EXERCISE TASK: From the first line of the data below, repeat each line exactly until you reach the line with "XL, XR = -1.23, 1.47"; include that line too.

------

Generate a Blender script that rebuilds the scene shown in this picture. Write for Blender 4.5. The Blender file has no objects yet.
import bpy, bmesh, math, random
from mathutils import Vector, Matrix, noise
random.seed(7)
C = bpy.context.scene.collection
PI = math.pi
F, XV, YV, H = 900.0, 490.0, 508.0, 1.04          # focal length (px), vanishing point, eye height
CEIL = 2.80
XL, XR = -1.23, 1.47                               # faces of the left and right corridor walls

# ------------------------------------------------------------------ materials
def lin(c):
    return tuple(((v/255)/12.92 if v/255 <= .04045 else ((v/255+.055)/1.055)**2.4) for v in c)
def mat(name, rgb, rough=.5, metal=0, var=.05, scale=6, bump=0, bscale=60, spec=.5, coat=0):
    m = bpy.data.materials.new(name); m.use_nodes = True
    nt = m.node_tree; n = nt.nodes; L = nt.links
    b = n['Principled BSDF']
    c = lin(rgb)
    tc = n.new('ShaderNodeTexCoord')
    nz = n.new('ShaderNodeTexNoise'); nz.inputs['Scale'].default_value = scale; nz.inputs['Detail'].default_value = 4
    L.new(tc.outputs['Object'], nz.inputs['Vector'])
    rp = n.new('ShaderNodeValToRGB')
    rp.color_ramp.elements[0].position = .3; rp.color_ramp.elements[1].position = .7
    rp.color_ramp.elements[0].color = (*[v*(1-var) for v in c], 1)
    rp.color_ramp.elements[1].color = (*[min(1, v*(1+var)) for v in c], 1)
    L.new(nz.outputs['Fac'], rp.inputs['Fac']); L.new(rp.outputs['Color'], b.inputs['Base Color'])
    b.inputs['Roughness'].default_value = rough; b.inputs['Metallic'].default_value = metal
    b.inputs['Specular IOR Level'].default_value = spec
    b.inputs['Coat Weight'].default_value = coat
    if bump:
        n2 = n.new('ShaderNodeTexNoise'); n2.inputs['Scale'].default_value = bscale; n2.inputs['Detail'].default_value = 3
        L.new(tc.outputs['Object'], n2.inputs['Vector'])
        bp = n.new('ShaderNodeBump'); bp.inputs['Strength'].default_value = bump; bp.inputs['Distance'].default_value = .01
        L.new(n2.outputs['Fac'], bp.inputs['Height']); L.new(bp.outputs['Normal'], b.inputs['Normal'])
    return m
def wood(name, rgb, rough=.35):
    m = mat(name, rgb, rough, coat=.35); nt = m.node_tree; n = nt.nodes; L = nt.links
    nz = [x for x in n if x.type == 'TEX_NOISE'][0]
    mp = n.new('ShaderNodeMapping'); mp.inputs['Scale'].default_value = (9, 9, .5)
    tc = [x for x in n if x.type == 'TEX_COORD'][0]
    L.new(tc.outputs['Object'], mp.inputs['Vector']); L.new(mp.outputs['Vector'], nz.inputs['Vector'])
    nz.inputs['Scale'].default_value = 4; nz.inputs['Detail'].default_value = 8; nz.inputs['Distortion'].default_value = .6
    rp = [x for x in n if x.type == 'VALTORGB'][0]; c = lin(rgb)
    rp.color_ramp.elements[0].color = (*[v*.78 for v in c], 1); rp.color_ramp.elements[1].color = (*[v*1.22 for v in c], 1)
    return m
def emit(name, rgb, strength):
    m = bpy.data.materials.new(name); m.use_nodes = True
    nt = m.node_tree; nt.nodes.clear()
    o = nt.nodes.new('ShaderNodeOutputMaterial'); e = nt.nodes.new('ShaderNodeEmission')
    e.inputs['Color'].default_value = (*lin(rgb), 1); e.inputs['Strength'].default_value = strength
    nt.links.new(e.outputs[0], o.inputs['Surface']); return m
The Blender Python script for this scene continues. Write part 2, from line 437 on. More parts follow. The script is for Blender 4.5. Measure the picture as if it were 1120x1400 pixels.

------

EXERCISE RESULT:
Generate a Blender script that rebuilds the scene shown in this picture. Write for Blender 4.5. The Blender file has no objects yet.
import bpy, bmesh, math, random
from mathutils import Vector, Matrix, noise
random.seed(7)
C = bpy.context.scene.collection
PI = math.pi
F, XV, YV, H = 900.0, 490.0, 508.0, 1.04          # focal length (px), vanishing point, eye height
CEIL = 2.80
XL, XR = -1.23, 1.47                               # faces of the left and right corridor walls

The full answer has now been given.